I did a set of Stewart FT’s for the Boston and Maine (see October '04 RMC) and am very pleased. They are the same set up as yours, powered A/dummy B, but still pull quite well. They’ll handle 20 or so cars on 26-28" curves. I run them with the short drawbar and it gives them a really close coupled appearance with no problems in terms of the radii. Another good thing about Stewart is the way that they back up their products. I had a problem with an F-3, and had it resolved in a very short time.
I bought the Stewart FT A/B unit about a year ago, and installed a Soundtrax sound decoder with speaker. It’s a smooth runner, but it is my most sensitive unit when it comes to the track starting to get dirty. No one else above mentioned this and it’s possible that it might have something to do with the Soundtrax decoder. However, if the track starts to get a little dirty, this unit will begin to stop and start. At the same time the Proto 2000, Proto 100, Bachman, and BLI will run smooth.

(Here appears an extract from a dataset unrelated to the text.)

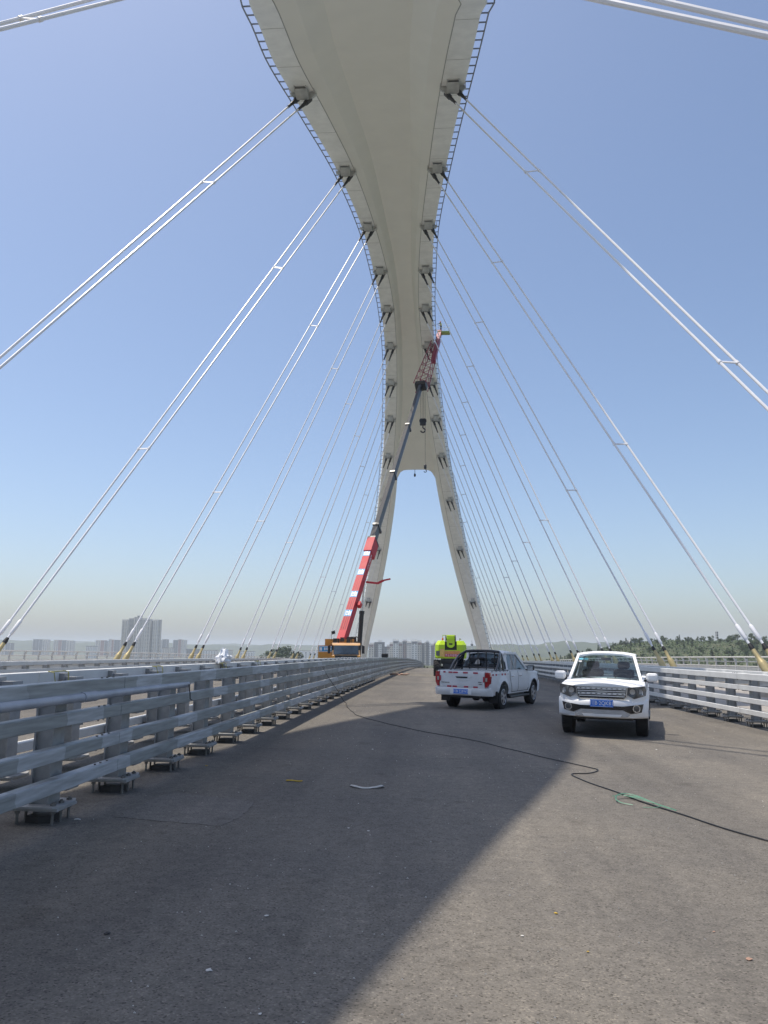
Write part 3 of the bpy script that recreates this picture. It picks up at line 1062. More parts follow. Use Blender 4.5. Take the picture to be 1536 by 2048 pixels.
def pickup(name, label, loc, rz, tilt, rollbar, dirty):
    paint = M_WHITED if dirty else M_WHITE
    root = thing(name, label, 'pickup truck', loc, 0, rot=(0, tilt, rz))
    # ---- front body with hood and lower cab
    mb = MB()
    rows = shell_rows(-0.86, 2.45)
    mb.grid(rows)
    mb.grid(mirror_rows(rows))
    for rr in (rows, mirror_rows(rows)):
        e = rr[-1]                                               # close the blunt nose
        mb.add(list(e) + [(0, 2.45, e[0][2])], [tuple(range(len(e))) + (len(e),)])
        e = rr[0]
        mb.add(list(e) + [(0, -0.86, e[0][2])], [tuple(range(len(e))) + (len(e),)])
    body = mb.build('body', paint, root, angle=32)
    # ---- cargo bed: outer skins, inner walls, floor
    mb = MB()
    for sx in (-1, 1):
        rows = []
        for y in body_stations(-2.62, -0.88):
            zb, zs = zb_body(y), 1.15
            row = [(sx * side_x(y, zb + (zs - 0.03 - zb) * k / 8), y, zb + (zs - 0.03 - zb) * k / 8) for k in range(9)]
            xs = side_x(y, zs - 0.03)
            row += [(sx * (xs - 0.02), y, zs), (sx * (xs - 0.11), y, zs), (sx * (xs - 0.12), y, zs - 0.02), (sx * (xs - 0.12), y, 0.70)]
            rows.append(row)
        mb.grid(rows)
        e = rows[0]
        mb.add(e, [tuple(range(len(e)))])
    mb.box(-0.76, 0.76, -2.60, -0.88, 0.66, 0.70)
    mb.box(-0.78, 0.78, -0.93, -0.88, 0.66, 1.14)
    mb.build('cargo_bed', paint, root, angle=32)
    # ---- dark underbody and wheel wells
    mb = MB()
    mb.box(-0.60, 0.60, -2.55, 2.2, 0.36, 0.60)
    for sx in (-1, 1):
        mb.box(sx * 0.38, sx * 0.55, -2.6, 2.2, 0.40, 0.64)
        mb.box(sx * 0.45, sx * 0.80, FW - 0.5, FW + 0.5, 0.80, 0.95)
        mb.box(sx * 0.45, sx * 0.80, RW - 0.5, RW + 0.5, 0.80, 0.95)
        mb.cyl((sx * 0.2, RW, 0.375), (sx * 0.7, RW, 0.375), 0.06, n=8)
        mb.cyl((sx * 0.2, FW, 0.375), (sx * 0.7, FW, 0.375), 0.05, n=8)
    mb.lathe((-0.08, RW, 0.375), (1, 0, 0), [(-0.1, 0.05), (0.02, 0.15), (0.14, 0.15), (0.26, 0.05)], 12)
    mb.lathe((0, -2.12, 0.34), (0, 0, 1), [(0, 0.18), (0.01, 0.31), (0.06, 0.345), (0.13, 0.345), (0.18, 0.31), (0.19, 0.18)], 20)
    mb.build('underbody', M_BLACK, root)
    for sx in (-1, 1):
        m2 = MB()
        m2.bbox(sx * 0.86 - 0.07, sx * 0.86 + 0.07, -0.95, 1.0, 0.31, 0.38, 0.02)
        m2.box(min(sx * 0.80, sx * 0.55), max(sx * 0.80, sx * 0.55), -0.7, 0.8, 0.36, 0.43)
        m2.build('side_step', M_BLACK, root)
    for sx in (-1, 1):
        wheel(root, sx * 0.765, FW, sx)
        wheel(root, sx * 0.765, RW, sx)
    # ---- cab roof, pillars, glass
    Wb = lambda sx: Vector((sx * 0.755, 1.20, 1.135))
    Wt = lambda sx: Vector((sx * 0.595, 0.40, 1.665))
    Rt = lambda sx: Vector((sx * 0.595, -0.60, 1.675))
    Rb = lambda sx: Vector((sx * 0.760, -0.84, 1.14))
    mb = MB()
    rows = []
    for j in range(13):
        t = j / 12
        y = 0.47 + (-0.70 - 0.47) * t
        edge = 1.672 + 0.045 * math.sin(math.pi * min(1, max(0, t))) ** 0.6
        row = []
        for i in range(13):
            q = 2 * i / 12 - 1
            hw = 0.655 - 0.05 * (2 * t - 1) ** 4
            row.append((q * hw, y, edge + 0.055 * (1 - abs(q) ** 2.6)))
        rows.append(row)
    mb.grid(rows)
    under = [[(p[0] * 0.98, p[1], p[2] - 0.05) for p in r_] for r_ in rows]
    mb.grid(under)
    ring = lambda R_: [R_[0][i] for i in range(13)] + [R_[j][12] for j in range(1, 13)] + [R_[12][i] for i in range(11, -1, -1)] + [R_[j][0] for j in range(11, 0, -1)]
    mb.grid([ring(rows), ring(under)], close=True)
    roof = mb.build('roof', paint, root, angle=40)
    mb = MB()
    for sx in (-1, 1):
        mb.beam(Wb(sx) + Vector((sx * 0.02, 0.02, -0.03)), Wt(sx) + Vector((sx * 0.02, 0, 0.02)), 0.06, 0.085, (0, 1, 0.6))
        mb.prism([Rb(sx) + Vector((0, 0.02, -0.02)), Rb(sx) + Vector((sx * 0.01, 0.24, -0.02)), Rt(sx) + Vector((sx * 0.02, 0.16, 0.02)), Rt(sx) + Vector((sx * 0.01, -0.02, 0.02))], (-sx * 0.07, 0, 0))
        mb.beam(Wt(sx) + Vector((sx * 0.035, 0.02, 0.005)), Rt(sx) + Vector((sx * 0.035, -0.02, 0.005)), 0.06, 0.06)
        mb.beam(Wb(sx) + Vector((sx * 0.035, 0.0, -0.005)), Rb(sx) + Vector((sx * 0.03, 0.0, -0.005)), 0.07, 0.06)
    mb.beam(Rb(-1), Rb(1), 0.05, 0.10)
    mb.build('pillars', paint, root)
    mb = MB()
    for sx in (-1, 1):
        f = lambda t, y: Vector((sx * (0.785 + (0.62 - 0.785) * t), y, 1.14 + 0.535 * t))
        mb.prism([f(0, 0.02), f(0, -0.07), f(1, -0.12), f(1, -0.03)], (-sx * 0.03, 0, 0))
    mb.build('door_pillars', M_GLOSSB, root)
    # windscreen and rear window
    def pane(a0, a1, b0, b1, bow, nm, g):
        m_ = MB()
        rows_ = []
        for j in range(7):
            t = j / 6
            row_ = []
            for i in range(11):
                q = i / 10
                p = a0.lerp(a1, q).lerp(b0.lerp(b1, q), t)
                row_.append(p + Vector((0, bow * (1 - (2 * q - 1) ** 2), 0.3 * abs(bow) * (1 - (2 * q - 1) ** 2) * t)))
            rows_.append(row_)
        m_.grid(rows_)
        return m_.build(nm, g, root)
    ws = pane(Wb(-1), Wb(1), Wt(-1), Wt(1), 0.10, 'windscreen', G_CAR)
    pane(Rb(-1), Rb(1), Rt(-1), Rt(1), -0.03, 'rear_window', G_DARK if rollbar else G_CAR)
    for sx in (-1, 1):
        f = lambda t, y: Vector((sx * (0.780 + (0.615 - 0.780) * t), y, 1.14 + 0.535 * t))
        m_ = MB()
        m_.add([f(0, 1.12), f(0, 0.02), f(1, -0.03), f(1, 0.38)], [(0, 1, 2, 3)])
        m_.build('door_window', G_DARK, root)
        m_ = MB()
        m_.add([f(0, -0.07), f(0, -0.66), f(0.5, -0.60), f(1, -0.48), f(1, -0.12)], [(0, 1, 2, 3, 4)])
        m_.build('door_window', G_DARK, root)
        # doors as slightly raised skins over a dark joint
        for (ya, yb) in ((0.99, -0.03), (-0.06, -0.80)):
            for nm, gr, th, mm in (('door_joint', 0.018, 0.004, M_BLACK), ('door', 0.0, 0.009, paint)):
                m_ = MB()
                rr = []
                for j in range(9):
                    z = 0.50 - gr + (1.115 + 0.02 - 0.50 + gr) * j / 8
                    cut = max(0.0, (0.85 - z)) * 0.55 if yb < -0.5 else 0.0
                    row = []
                    for i in range(9):
                        y = ya + gr + (yb + cut - gr - ya - gr) * i / 8
                        row.append((sx * (side_x(y, z) + th), y, z))
                    rr.append(row)
                m_.grid(rr)
                dd = m_.build(nm, mm, root)
            m_ = MB()
            yh = yb + 0.17
            m_.bbox(sx * (side_x(yh, 0.98) + 0.03) - 0.018, sx * (side_x(yh, 0.98) + 0.03) + 0.018, yh - 0.10, yh + 0.10, 0.965, 1.0, 0.012)
            m_.build('handle', M_CHROME if rollbar else paint, dd)
        # mirrors
        m_ = MB()
        c = Vector((sx * 1.0, 0.92, 1.21))
        m_.bbox(c.x - 0.125, c.x + 0.125, c.y - 0.06, c.y + 0.08, c.z - 0.09, c.z + 0.10, 0.055)
        mr = m_.build('mirror', M_BLACK if rollbar else paint, root, angle=50)
        m_ = MB()
        m_.beam((sx * 0.77, 0.92, 1.13), (sx * 0.96, 0.93, 1.16), 0.06, 0.05)
        m_.build('mirror_arm', M_BLACK, mr)
        m_ = MB()
        m_.box(c.x - 0.09, c.x + 0.09, c.y - 0.066, c.y - 0.058, c.z - 0.07, c.z + 0.08)
        m_.build('mirror_glass', M_CHROME, mr)
    # cab inside
    m_ = MB()
    m_.box(-0.72, 0.72, -0.80, 0.95, 0.60, 0.66)
    m_.bbox(-0.72, 0.72, 0.78, 1.12, 0.85, 1.16, 0.06)
    m_.build('dashboard', M_DASH, root)
    for sx in (-1, 1):
        for y, nm in ((0.12, 'front_seat'), (-0.55, 'rear_seat')):
            m_ = MB()
            m_.bbox(sx * 0.36 - 0.25, sx * 0.36 + 0.25, y - 0.22, y + 0.26, 0.70, 0.86, 0.05)
            m_.bbox(sx * 0.36 - 0.23, sx * 0.36 + 0.23, y - 0.28, y - 0.13, 0.80, 1.34, 0.06)
            m_.bbox(sx * 0.36 - 0.13, sx * 0.36 + 0.13, y - 0.28, y - 0.17, 1.36, 1.53, 0.045)
            m_.build(nm, M_SEAT, root)
    m_ = MB()
    ring_ = [(-0.36 + 0.17 * math.cos(t), 0.62 - 0.06 * math.sin(t), 1.12 + 0.16 * math.sin(t)) for t in [2 * math.pi * k / 20 for k in range(21)]]
    m_.tube(ring_, 0.016, 6)
    m_.cyl((-0.36, 0.62, 1.12), (-0.36, 0.8, 1.05), 0.035, n=8)
    m_.build('steering_wheel', M_BLACK, root)
    m_ = MB()
    m_.bbox(-0.11, 0.11, 0.44, 0.47, 1.56, 1.625, 0.015)
    m_.build('inner_mirror', M_BLACK, root)
    # wipers
    m_ = MB()
    for a, b_ in (((-0.55, 1.22, 1.155), (-0.05, 1.22, 1.185)), ((0.05, 1.25, 1.165), (0.55, 1.16, 1.195))):
        m_.beam(Vector(a) + Vector((0, 0.06, 0)), Vector(b_) + Vector((0, 0.06, 0)), 0.025, 0.02)
    m_.build('wipers', M_BLACK, root)
    return root, paint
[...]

Grande Man–you’d have to take up a musical instrument and promise to stick with it all the way through high school. Oh, yah, and keep a 3.0 minimum GPA. [:D][:D]
Tom
Outstanding recommendation! My FT no longer derails. Discovery does come but for me
it takes a lot longer.
Thanks billwm87. Now perhaps you can share with me what is the the KD drop down series 45?
Kadee has a close-coupling kit for Stewart F-units, the #450. This allows you to disconnect the units instead of having the fixed drawbar, but keeps the distance between them prototypical. I used them on my F7’s and it looks MUCH better than stock. FT’s were rarely seperated though, the prototypes also had drawbars between A and B units.
I probably have more FT’s than any other single model of a locomotive, truely fleets in several different road names. All Stewarts. At the club they are accusing me of having a bigger roster than the real railroads. I’ve made sets of ABBB (Santa Fe), ABA, ABBA, I’ve made all formats of power/dummy and sound, I’ve run them with all versions of power DC, DCC, Railcommand, etc. I’ve won every locomotive pulling contest in the “stock” catetory I’ve entered. These locomotives are great.
They have only failed me once. The trucks are a tiny bit ridgid, so when I gave a set to my daughter to run on the “Youth in Model Railroading” layout the track was a bit too bumpy for them. On a curve when the outside rail suddenly dropped about 1/16" an inch they would head for the ditch. A set of Stewart/Kato F3’s took over and saved the day.
Texas Zepher,
Do you have any tips on wiring up the B-units to feed the powered A-units?
I was reading the thread and was just going to comment that this is my only gripe – they run great, except over certain block gaps. I’ve had a ABBA set of Rio Grande’s on the shelf for quite some time and finally decided to put them in service last week and noticed this problem right away.
I assume that the pickups may already be in place on the trucks and all I need to do is solder some wire on the contacts and feed to the A-unit? Or is it something more? I know the powered units have a circuit board, so maybe I want to run wire to that instead?
Also, does anyone know ? – and I think this is prototypical for the Rio Grande, anyway – but only the lower headlight is lit on my units.